25 years ago, the internet was kludged together with duct tape and a dream. Sometimes typing in a URL brought up a website. Sometimes things were just broken. Google, then just a bizarrely named startup, would soon offer a solution. The company added “cache” links to its search results, which brought up a previously saved version of web pages. Now the internet is mature, Google is among history’s most powerful conglomerates, and as of today, the cache link is officially kaput.

The change, first spotted by Search Engine Land, was just confirmed by Google’s Search Liaison Danny Sulivan, the company’s go-between for SEO (Search Engine Optimization) professionals.

“Yes, it’s been removed. I know, it’s sad. I’m sad too,” Sullivan tweeted Friday. “It’s one of our oldest features. But it was meant for helping people access pages when way back, you often couldn’t depend on a page loading. These days, things have greatly improved. So, it was decided to retire it.”

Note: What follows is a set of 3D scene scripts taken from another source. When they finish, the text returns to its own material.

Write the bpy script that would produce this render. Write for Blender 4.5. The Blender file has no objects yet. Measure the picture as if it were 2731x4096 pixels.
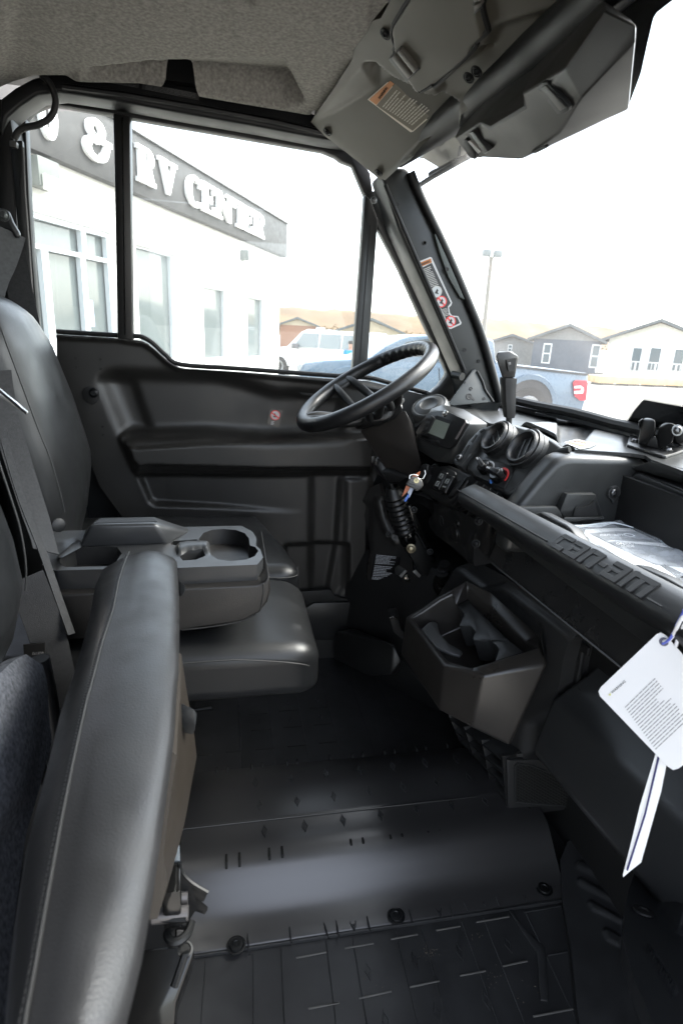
import bpy, bmesh, math, random
import numpy as np
from mathutils import Vector, Matrix, geometry
random.seed(7)
rng = np.random.default_rng(7)
SC = bpy.context.scene
COL = SC.collection

# ---------------------------------------------------------------- camera
FOC = 2300.0; CX, CY = 1365.5, 2048.0          # focal length and centre in photograph pixels (2731 x 4096)
PITCH, YAW, ROLL = math.radians(17.3), math.radians(11.5), math.radians(2.9)
_r0 = Vector((math.cos(YAW), -math.sin(YAW), 0))
FWD = Vector((math.sin(YAW)*math.cos(PITCH), math.cos(YAW)*math.cos(PITCH), -math.sin(PITCH)))
_u0 = _r0.cross(FWD)
RGT = _r0*math.cos(ROLL) + _u0*math.sin(ROLL)
UPV = _u0*math.cos(ROLL) - _r0*math.sin(ROLL)
CAM = Vector((0, 0, 1.55))
cd = bpy.data.cameras.new('camera'); cam = bpy.data.objects.new('camera', cd); COL.objects.link(cam)
cd.sensor_fit = 'VERTICAL'; cd.sensor_height = 36.0; cd.sensor_width = 24.0
cd.lens = 36.0*FOC/4096.0
cd.clip_start = 0.02; cd.clip_end = 3000
cd.dof.use_dof = True; cd.dof.focus_distance = 1.15; cd.dof.aperture_fstop = 9.0
m = Matrix((RGT, UPV, -FWD)).transposed().to_4x4(); m.translation = CAM
cam.matrix_world = m
SC.camera = cam

# ---------------------------------------------------------------- sky, sun, exposure
SUN_EL, SUN_AZ = 48.0, 84.0      # azimuth: degrees clockwise from +Y (away from the camera)
W = bpy.data.worlds.new('World'); SC.world = W; W.use_nodes = True
nt = W.node_tree; nt.nodes.clear()
sky = nt.nodes.new('ShaderNodeTexSky'); sky.sky_type = 'NISHITA'; sky.sun_disc = False
sky.sun_elevation = math.radians(SUN_EL); sky.sun_rotation = math.radians(SUN_AZ)
sky.air_density = 1.0; sky.dust_density = 3.0; sky.ozone_density = 1.0
bg = nt.nodes.new('ShaderNodeBackground'); bg.inputs[1].default_value = 0.15
out = nt.nodes.new('ShaderNodeOutputWorld')
hs = nt.nodes.new('ShaderNodeHueSaturation'); hs.inputs['Saturation'].default_value = 0.45   # hazy, milky sky
nt.links.new(sky.outputs[0], hs.inputs['Color']); nt.links.new(hs.outputs[0], bg.inputs[0]); nt.links.new(bg.outputs[0], out.inputs[0])
sl = bpy.data.lights.new('sun', 'SUN'); sl.energy = .8; sl.angle = math.radians(30); sl.color = (1.0, 0.95, 0.88)
so = bpy.data.objects.new('sun', sl); COL.objects.link(so)
el, az = math.radians(SUN_EL), math.radians(SUN_AZ)
sd = Vector((math.sin(az)*math.cos(el), math.cos(az)*math.cos(el), math.sin(el)))
so.rotation_euler = sd.to_track_quat('Z', 'Y').to_euler(); so.location = (0, -3, 6)
SC.view_settings.view_transform = 'Standard'; SC.view_settings.look = 'None'
SC.view_settings.exposure = 2.95; SC.view_settings.gamma = 1.0
SC.view_settings.use_curve_mapping = False
SC.cycles.max_bounces = 8; SC.cycles.diffuse_bounces = 4; SC.cycles.glossy_bounces = 4
SC.cycles.transparent_max_bounces = 16; SC.cycles.transmission_bounces = 6

# ---------------------------------------------------------------- measuring: a pixel of the photograph and one known coordinate give a point
def ray(px, py): return FWD + RGT*((px-CX)/FOC) - UPV*((py-CY)/FOC)
def U(px, py, x=None, y=None, z=None, pl=None):
    d = ray(px, py)
    if x is not None: t = (x-CAM.x)/d.x
    elif y is not None: t = (y-CAM.y)/d.y
    elif z is not None: t = (z-CAM.z)/d.z
    else:
        q, n = pl; t = (q-CAM).dot(n)/d.dot(n)
    return CAM + d*t
def plane3(a, b, c):
    n = (b-a).cross(c-a).normalized()
    if n.dot(CAM-a) < 0: n = -n
    return (a, n)
def zf(x0, y0, s): return lambda x, y: (x0+s*x, y0+s*y)
z1=zf(0,0,.8712);z2=zf(1200,0,.9764);z3=zf(0,700,.8712);z4=zf(1300,900,.9126);z5=zf(0,1700,.8712);z6=zf(1300,1800,.9126)
z7=zf(0,2600,.8712);z8=zf(1300,2600,.9126)
a1=zf(1150,1350,.574);a2=zf(1600,1550,.574);a3=zf(2100,1550,.4024);a4=zf(1400,1800,.4464);a5=zf(1450,2200,.574);a6=zf(150,2000,.7015)
def PX(f, *pts): return [f(*p) for p in pts]

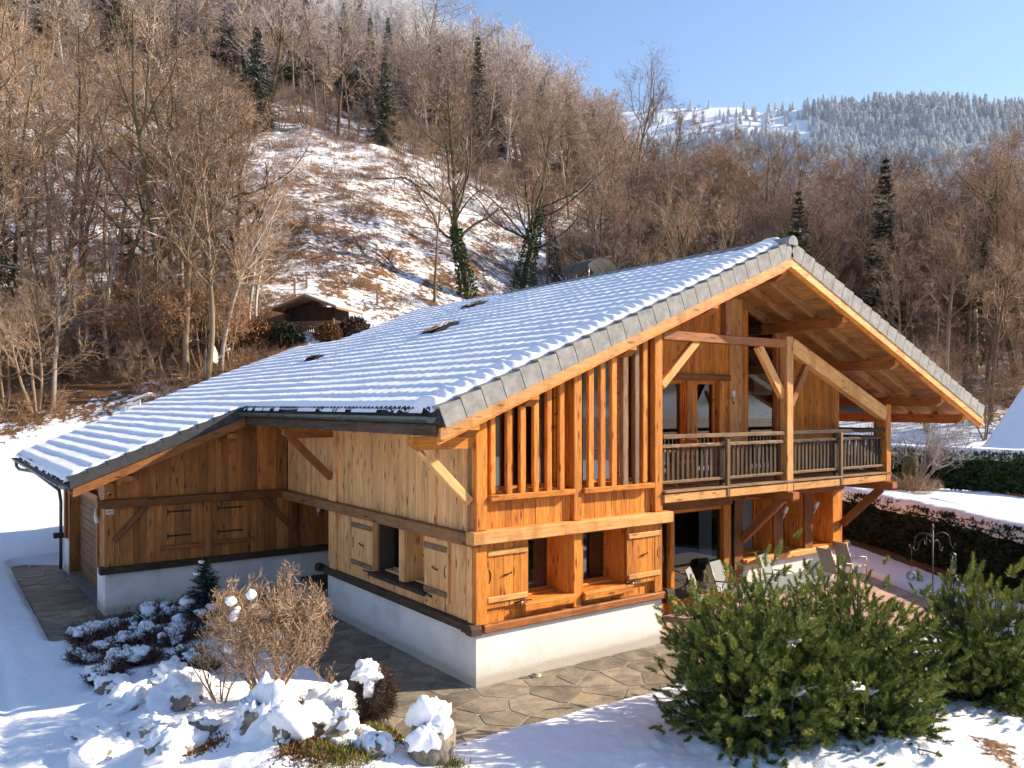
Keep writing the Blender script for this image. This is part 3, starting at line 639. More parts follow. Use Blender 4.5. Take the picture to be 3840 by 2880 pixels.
obj('pane', mesh('pane', [(8.57, YR + .07, 3.1), (9.57, YR + .07, 3.1), (9.57, YR + .07, uz(9.57)), (8.57, YR + .07, uz(8.57))], [[0, 1, 2, 3]], GLASS), wn)
# interior: floors and partitions that close the rooms
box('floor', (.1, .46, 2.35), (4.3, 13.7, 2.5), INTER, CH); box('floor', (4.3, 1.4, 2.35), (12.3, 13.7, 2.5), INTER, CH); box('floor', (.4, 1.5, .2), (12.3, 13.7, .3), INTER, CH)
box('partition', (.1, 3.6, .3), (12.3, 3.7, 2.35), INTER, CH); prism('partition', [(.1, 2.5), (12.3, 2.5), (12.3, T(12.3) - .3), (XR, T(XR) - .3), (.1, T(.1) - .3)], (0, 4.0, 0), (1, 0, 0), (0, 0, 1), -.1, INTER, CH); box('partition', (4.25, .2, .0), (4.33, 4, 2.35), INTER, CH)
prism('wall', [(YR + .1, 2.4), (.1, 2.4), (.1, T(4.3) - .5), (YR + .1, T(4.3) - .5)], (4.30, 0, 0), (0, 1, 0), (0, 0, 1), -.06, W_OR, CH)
# --- balcony
bal = box('balcony', (4.3, .0, 2.75), (12.35, 1.22, 2.9), BACKING, CH)
beam('edge_beam', (4.29, -.05, 2.795), (8.13, -.05, 2.795), .1, .17, W_PINK, bal); beam('edge_beam', (8.38, -.05, 2.795), (12.17, -.05, 2.795), .1, .17, W_PINK, bal)
for i in range(9): box('plank', (4.29, -.13 + i * .15, 2.902), (12.36, -.13 + i * .15 + .143, 2.942), W_GREY, bal, .005)
for (xa, xb, m) in ((4.29, 8.14, W_GREY), (8.38, 12.18, W_BLACK)):
    beam('rail', (xa, -.02, 3.985), (xb, -.02, 3.985), .09, .085, m, bal); beam('rail', (xa, -.02, 3.80), (xb, -.02, 3.80), .06, .07, m, bal); beam('rail', (xa, -.02, 3.10), (xb, -.02, 3.10), .06, .065, W_GREY, bal)
    n = int((xb - xa) / .14)
    for i in range(n):
        x = xa + .08 + i * .14; beam('baluster', (x, .03, 3.06), (x, .03, 3.82), .075, .03, W_BLACK, bal, (0, 1, 0), .004)
    xm = (xa + xb) / 2; beam('rail_post', (xm - .06, -.085, 2.72), (xm - .06, -.085, 3.9 if xa < 5 else 3.96), .1, .07, W_GREY, bal, (0, 1, 0)); beam('rail_post', (xm - .06, .06, 2.9), (xm - .06, .06, 3.95), .1, .08, W_BLACK, bal, (0, 1, 0))
for zz, hh in ((3.985, .085), (3.8, .07), (3.1, .065)): beam('rail', (12.26, .1, zz), (12.26, YR, zz), .07, hh, W_BLACK, bal)
for i in range(8): beam('baluster', (12.29, .15 + i * .145, 3.06), (12.29, .15 + i * .145, 3.82), .075, .03, W_BLACK, bal, (1, 0, 0), .004)
# string of small lights along the middle rail
pts = []
for i in range(60):
    x = 4.35 + i * .13; pts.append((x, -.06 + .012 * math.sin(i * 2.1), 3.80 + .05 * math.sin(i * 1.7) + .02 * math.sin(i * 5.3)))
tube('light_string', pts, .004, STEEL, bal, 4)
# balcony posts, tie beam, struts, cantilevers
beam('post', (8.255, 0, 2.69), (8.255, 0, 6.12), .23, .2, W_PINK, CH, (0, 1, 0)); beam('post', (12.285, 0, 2.69), (12.285, 0, 4.62), .21, .2, W_OR, CH, (0, 1, 0))
beam('post', (8.16, .15, 2.95), (8.16, .15, 5.9), .2, .1, W_BEAM, CH, (0, 1, 0)); beam('post', (12.1, .12, 2.95), (12.1, .12, 4.5), .12, .1, W_BEAM, CH, (0, 1, 0))
beam('tie_beam', (4.28, .02, 5.955), (8.15, .02, 5.955), .2, .18, W_BEAM, CH); beam('king_post', (6.23, .02, 6.05), (6.23, .02, 7.0), .18, .16, W_BEAM, CH, (0, 1, 0))
beam('brace', (4.31, .02, 4.98), (5.33, .02, 5.9), .12, .17, W_PINK, CH); beam('brace', (8.16, .03, 4.78), (7.28, .03, 5.88), .12, .2, W_PINK, CH)
beam('strut', (8.36, .0, 5.93), (12.2, 0, 4.37), .2, .33, W_PINK, CH); beam('brace', (8.37, 0, 4.6), (8.98, .0, 5.48), .12, .17, W_BEAM, CH)
for x in (8.28, 12.32):
    prism('cantilever', [(1.3, 0), (1.3, .2), (-.24, .2), (-.24, .05), (-.19, 0)], (x - .12, 0, 2.485), (0, 1, 0), (0, 0, 1), .22, W_BEAM, CH)
    beam('brace', (x - .01, 1.2, 1.48), (x - .01, .12, 2.5), .15, .18, W_BEAM, CH)
# --- roof structure
YV, YB = -.98, 14.6
def slope_pt(x, off): return (x, T(x) + off)
def roof_slab(name, x0, x1, y0, y1, o0, o1, mat, parent): return prism(name, [(x0, T(x0) + o0), (x1, T(x1) + o0), (x1, T(x1) + o1), (x0, T(x0) + o1)], (0, y1, 0), (1, 0, 0), (0, 0, 1), y1 - y0, mat, parent)
roof = roof_slab('roof', XE, XR, YV + .06, YB, -.24, -.02, TILE_D, CH)
roof_slab('roof_slope', XR, 2 * XR - XE, YV + .06, YB, -.24, -.02, TILE_D, roof)
roof_slab('roof_slope', -4.84, XE - .001, 7.72, YB, -.24, -.021, TILE_D, roof); roof_slab('roof_slope', -4.84, 4.2, YB + .001, 18.6, -.24, -.021, TILE_D, roof)
# soffit boards run along the ridge; only the overhangs can be seen
def soffit(x0, x1, y0, y1, sd):
    r = random.Random(sd); x = x0
    while x < x1 - .02:
        e = min(x + r.uniform(.13, .17), x1); o = -.262 - r.uniform(0, .004)
        beam('soffit_board', ((x + e) / 2, y0, T((x + e) / 2) + o), ((x + e) / 2, y1, T((x + e) / 2) + o), (e - x) / math.cos(SLOPE) - .008, .03, W_SOFF, roof, (-TN if x < XR else TN, 0, 1), .003)
        x = e
soffit(XE + .06, XR, YV + .1, 1.3, 51); soffit(XR, 2 * XR - XE - .06, YV + .1, 1.3, 52); soffit(XE + .06, .05, 1.31, 8.6, 53); soffit(-4.75, XE, 7.8, 8.6, 54)
for side in (0, 1):
    for k, y in enumerate((-.80, -.05, .62, 1.28)):
        if side == 0 and k == 3: continue
        a, b = (XE + .05, XR) if side == 0 else (XR, 2 * XR - XE - .05)
        beam('rafter', (a, y, T(a) - .37), (b, y, T(b) - .37), .1, .17, W_SOFF, roof)
for y in np.arange(1.4, 7.6, .72):
    beam('rafter', (XE + .04, y, T(XE + .04) - .37), (.1, y, T(.1) - .37), .1, .17, W_SOFF, roof)
for y in (7.95, 8.4): beam('rafter', (-4.78, y, T(-4.78) - .34), (XE, y, T(XE) - .34), .09, .12, W_BRN, roof)
def purlin(x, y0, y1, w=.2, h=.24, off=-.585, m=W_BEAM):
    z = T(x) + off
    prism('purlin', [(y1, -h / 2), (y1, h / 2), (y0, h / 2), (y0, -h / 2 + .1), (y0 + .14, -h / 2)], (x - w / 2, 0, z), (0, 1, 0), (0, 0, 1), w, m, CH)
    beam('purlin_end', (x, y0 - .006, z - h / 2 + .11), (x, y0 - .006, z + h / 2 - .005), w - .01, .01, W_OR if m is W_BEAM else W_BRN, CH, (0, 1, 0), .002)
for x in (.58, 2.73, 4.88, XR, 9.2, 11.35, 13.5, 14.6): purlin(x, -.82, 14.0, off=-.585 if x != XR else -.63)
purlin(-.55, -.80, 8.6, .2, .22, -.6)
purlin(-3.72, 7.9, 9.0, .22, .22, -.56, W_BRN); purlin(-1.5, 7.9, 9.0, .22, .22, -.6, W_BRN)
# bargeboards
for a, b, sg in ((XE + .0, XR, 1), (XR, 2 * XR - XE, -1)):
    za, zb = T(a), T(b)
    prism('bargeboard', [(a, za - .47), (b, zb - .49), (b, zb - .28), (a, za - .28)] if sg > 0 else [(a, za - .49), (b, zb - .47), (b, zb - .28), (a, za - .28)], (0, YV + .04, 0), (1, 0, 0), (0, 0, 1), .05, W_PINK, roof)
    prism('bargeboard', [(a, za - .52), (b, zb - .54), (b, zb - .42), (a, za - .42)], (0, YV + .10, 0), (1, 0, 0), (0, 0, 1), .05, W_OR, roof)
prism('bargeboard', [(-4.78, T(-4.78) - .40), (XE, T(XE) - .42), (XE, T(XE) - .22), (-4.78, T(-4.78) - .22)], (0, 7.74, 0), (1, 0, 0), (0, 0, 1), .05, W_BRN, roof)
prism('verge_flashing', [(-4.84, T(-4.84) - .20), (XE, T(XE) - .20), (XE, T(XE) - .03), (-4.84, T(-4.84) - .03)], (0, 7.69, 0), (1, 0, 0), (0, 0, 1), .04, TILE_D, roof)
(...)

Nostalgia for a button that a lot of people probably haven’t heard of might seem absurd, but Google’s cache function was a foundational solution to one of the web’s earliest problems. As the web transformed into a more stable infrastructure, cache was mostly abandoned by regular consumers, but it was still a useful tool. SEO workers used it to watch changes made by competitors. Journalists and researchers checked caches to keep an eye on the historical record. Some savvy internet users knew cache was a way to get around paywalls, or as a poor man’s VPN to load websites that were blocked in particular regions.

But Google’s cache links have been doomed for a while. There used to be a cache button right next to blue links on Google.com, but the company moved the feature to the “About This Result,” menu where it languished in obscurity. As the Verge noted, a Google engineer tweeted that cache is “a basically unmaintained legacy feature” back in 2021. For now, you can still view Google’s cache by typing “cache:” before the URL, but that’s on its way out too.

There’s another solution, but it’s on shaky ground. The Internet Archive’s Wayback Machine preserves historic copies of websites as a public service, but the organization is in a constant battle to stay solvent. Google’s Sullivan floated the idea of a partnership with the Internet Archive, though that’s nothing close to an official plan.

“Personally, I hope that maybe we’ll add links to @internetarchive from where we had the cache link before, within About This Result. It’s such an amazing resource,” Sullivan tweeted. “No promises. We have to talk to them, see how it all might go — involves people well beyond me.”